Thomas Hélie à l'Ircam © Ircam-Centre Pompidou

L’Ircam a-t-il une expérience dans ce domaine très précis ?

Si l’on remonte assez loin dans l’histoire de l’institut, des lois de contrôle des vibrations par actionneur électromagnétique ont été établies il y a longtemps, mais avec des technologies assez anciennes et analogiques. Nous avons aujourd’hui les moyens de revisiter le sujet avec des technologies plus récentes, et grâce à notre plus ample connaissance des algorithmes de contrôle.

Comment cette résidence en recherche artistique s’inscrit-elle dans les recherches de l’équipe S3AM ?

On ne part pas de zéro, on adapte l’existant. Par exemple, pour l’actionneur électromagnétique lui-même. On connaît bien le comportement d’une bobine électromagnétique dans un haut-parleur. Les sources de distorsions dans le haut-parleur et dans le couplage électromagnétique sont très étudiées, même s’il reste beaucoup à apprendre et à modéliser. Mais l’actionneur qui nous intéresse n’est pas une bobine en mouvement comme dans le haut-parleur. Ici, la bobine ne bouge pas, elle agit comme un électroaimant qui anime la corde. Modéliser la chose est d’autant moins simple que le champ magnétique produit n’est ni homogène ni linéaire.

Deuxième point : l’excitation elle-même, et la manière dont elle réagit au signal électrique (qui sert de relais entre l’ordinateur, et la conception du son, et la production du son) : la relation entre l’excitation électrique et le champ magnétique produit n’est pas linéaire, et il faut donc la comprendre elle aussi pour pouvoir la modéliser et contrôler au mieux le système et le résultat sonore.

Du point de vue du contrôle actif, ce genre d’actionneur électromagnétique a déjà fait l’objet de recherches poussées, mais elles visaient plutôt à la stabilisation du champ magnétique, en vue de faire léviter des objets, comme le Maglev ou train à sustentation magnétique. Rien n’avait été fait concernant le contrôle des vibrations à des fins musicales. Or, comme souvent, la modélisation et les lois de contrôles sont très liées aux objectifs qu’on se fixe. Pour produire des effets sonores précis (comme changer des fréquences ou modifier un spectre), les lois de contrôles sont d’une architecture bien différente que celles destinées à faire léviter un train. En l’occurrence, les algorithmes que nous utilisons sont proches de ceux que nous avons mis au point pour le xylophone ou les drums. Ainsi, le dispositif au cœur des recherches de Per et Richard croise de nombreux sujets qui occupent l’équipe, ce qui nous permet de développer nos idées dans plusieurs directions.

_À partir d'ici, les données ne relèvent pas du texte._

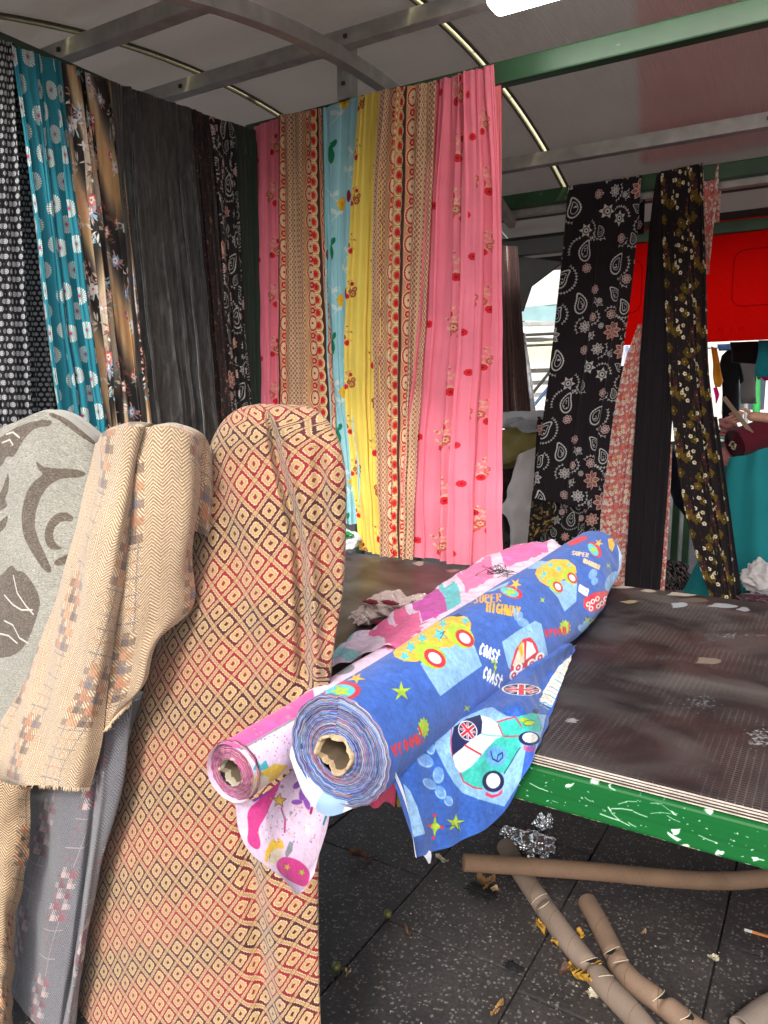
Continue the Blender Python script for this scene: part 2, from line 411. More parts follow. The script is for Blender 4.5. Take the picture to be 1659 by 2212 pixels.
def design_aqua():
    cv = Canvas(.26, .36, 1000, (164, 220, 230)); wv = (222, 240, 240)
    for (x, y, f) in ((.06, .05, 1), (.19, .2, -1)):
        t = np.linspace(0, 1, 16); X = x+f*.045*np.sin(t*5); Y = y+t*.2; cv.line(np.stack([X, Y], 1), .003, wv)
        for k in (3, 8, 13):
            for sg in (-1, 1): cv.poly(leafp(X[k], Y[k], .036, .0085, math.pi/2+sg*.8), wv); cv.ell(X[k]+sg*.02, Y[k]+.02, .004, .008, (180, 222, 228))
    petals(cv, .12, .13, .026, 6, (250, 196, 40), (226, 150, 20), cr=.34); petals(cv, .235, .31, .02, 5, (250, 196, 40), (226, 150, 20)); cv.ell(.16, .155, .008, .022, (150, 24, 60)); cv.ell(.02, .30, .008, .02, (150, 24, 60))
    cv.poly(blob(.07, .315, .022, 3, k=.2, sx=.75, sy=1.5), (16, 136, 92)); cv.poly(leafp(.075, .335, .035, .009, 1.1), (16, 136, 92))
    return cv.image('aqua_embroidery')
def design_lace():
    G = (226, 188, 138); R = (206, 34, 44); D = (150, 84, 66); cv = Canvas(.30, .10, 1900, (120, 66, 56), alpha=1.0); cream = (248, 222, 178)
    def lattice(x0, x1):
        cv.poly([(x0, -.01), (x1, -.01), (x1, .11), (x0, .11)], (172, 112, 92))
        a = cv.a; X = (np.arange(cv.W)+.5)/cv.p; Y = (np.arange(cv.H)+.5)/cv.p; X, Y = np.meshgrid(X, Y); m = (X > x0) & (X < x1)
        p = .10/5
        d1 = np.abs(((X-x0)*1.25+Y) % p-p/2); d2 = np.abs(((X-x0)*1.25-Y) % p-p/2)
        ln = (np.minimum(p/2-np.abs(d1), p/2-np.abs(d2))); k = m & ((d1 > p/2-.0021) | (d2 > p/2-.0021))
        a[k, :3] = rgb(cream)*.95
        hole = m & ~k & (d1 < p/2-.004) & (d2 < p/2-.004); a[hole, 3] = 1.0
        for i in range(6):
            for j in (0, 1, 2): cv.ell(x0+.016+j*.03, i*.02+.01*(j % 2), .005, .005, (236, 204, 150), n=10); cv.ell(x0+.016+j*.03, i*.02+.01*(j % 2), .002, .002, D, n=8)
    def medal(x):
        cv.poly([(x-.026, -.01), (x+.026, -.01), (x+.026, .11), (x-.026, .11)], (204, 148, 108))
        cv.ell(x, .06, .026, .035, cream, n=24); cv.ell(x, .06, .0235, .0325, (178, 110, 76), n=24)
        for k in range(18):
            t = k*2*math.pi/18; cx, cy = x+.0205*math.cos(t), .06+.029*math.sin(t); cv.poly(star(cx, cy, .0042, t+.8, 4, .8), R)
        cv.ell(x, .06, .0165, .024, cream, n=24)
        for k in range(-3, 4):
            for j in range(-5, 6):
                if (k+j) % 2 and (k/3.6)**2+(j/5.6)**2 < 1: cv.ell(x+k*.0045, .06+j*.0042, .0017, .0017, (170, 120, 90), n=6)
        cv.poly(star(x, .06, .0065, 0, 4, .75), R)
        petals(cv, x, .01, .0155, 6, cream, None, .2, .55); petals(cv, x, .01, .0138, 6, R, None, .2, .5); cv.ell(x, .01, .005, .005, cream, n=10); cv.ell(x, .01, .0025, .0025, R, n=8)
    lattice(.056, .180)
    medal(.028)
    cv.poly([(.17, -.01), (.30, -.01), (.30, .11), (.17, .11)], (206, 160, 108))
    medal(.206)
    for yy in (.0, .05, .10):
        cv.ell(.268, yy, .024, .0235, cream, n=20); cv.ell(.268, yy, .0205, .020, (212, 166, 108), n=20)
        petals(cv, .268, yy, .0145, 6, (214, 30, 42), (170, 20, 34), .3)
    for yy in np.arange(0, .10, .0125):
        cv.ell(.236, yy, .0035, .0045, R if int(yy/.0125) % 2 else cream, n=8)
    cv.speck(.05, 1)
    # scalloped selvedge
    X = (np.arange(cv.W)+.5)/cv.p; Y = (np.arange(cv.H)+.5)/cv.p; X, Y = np.meshgrid(X, Y)
    cv.a[(X > .285+.006*np.abs(np.sin(math.pi*(Y+.025)/.05))), :3] = rgb((70, 40, 36))
    return cv.image('lace_embroidery')
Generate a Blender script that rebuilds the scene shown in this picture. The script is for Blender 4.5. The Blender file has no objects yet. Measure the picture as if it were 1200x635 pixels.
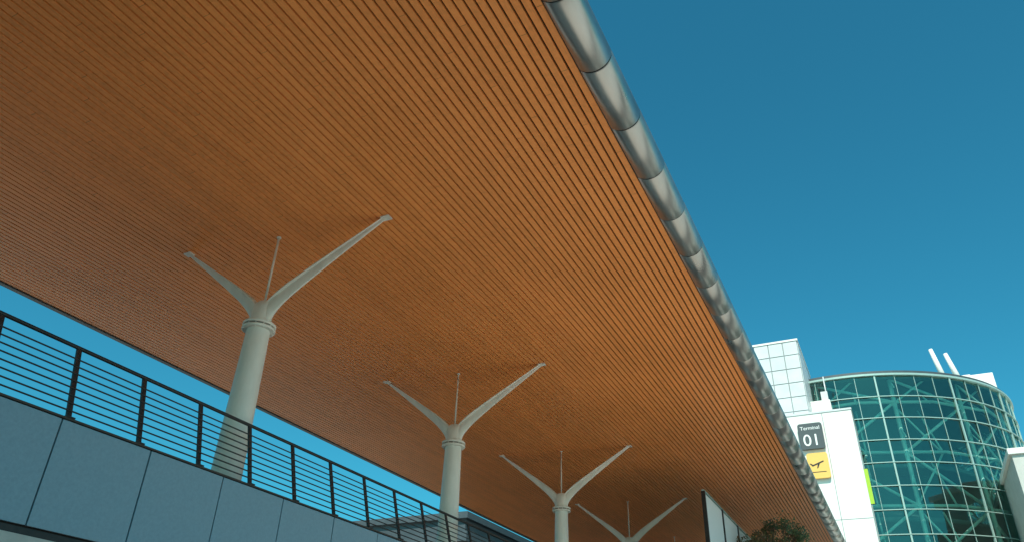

S’agissant du matériel, quels sont les champs d’exploration ?

Les actionneurs peuvent sans doute être améliorés, voire repensés, mais nous ne nous en occupons pas pour l’instant. Per et Richard s’y sont intéressés et la question se reposera sans doute, mais ils se concentrent pour l’heure sur les amplis qui alimentent chaque électroaimant, afin d’avoir des plages d’amplitudes adaptées à la performance musicale dans une grande variété de lieux. Car l’un des grands goulots d’étranglement aujourd’hui, c’est la puissance, surtout dans le registre grave, ou si l’on veut actionner les cordes en dehors de leurs fréquences propres et plus encore si l’on veut agir au cours de l’attaque.

Qu’attendez-vous de cette résidence pour l’équipe S3AM ?

D’un point de vue scientifique, nous en attendons une preuve de concept. Nous voulons montrer que le dispositif fonctionne sur les cordes d’un piano et qu’il est fiable.
Ensuite, potentiellement, élargir l’application des résultats obtenus à d’autres instruments. Mais, là encore, un enjeu important est la puissance déployée.
Enfin, du point de vue artistique, les sons obtenus sont absolument inouïs et fascinants. Grâce à la diffusion via la table d’harmonie du piano, ils sont également très enveloppants – rien à voir avec un ensemble de haut-parleurs. Richard compose actuellement une pièce qui devrait être créée en mars 2024, et Per et Richard travaillent chacun à de nouvelles compositions où ces sons incroyables pourront s’épanouir.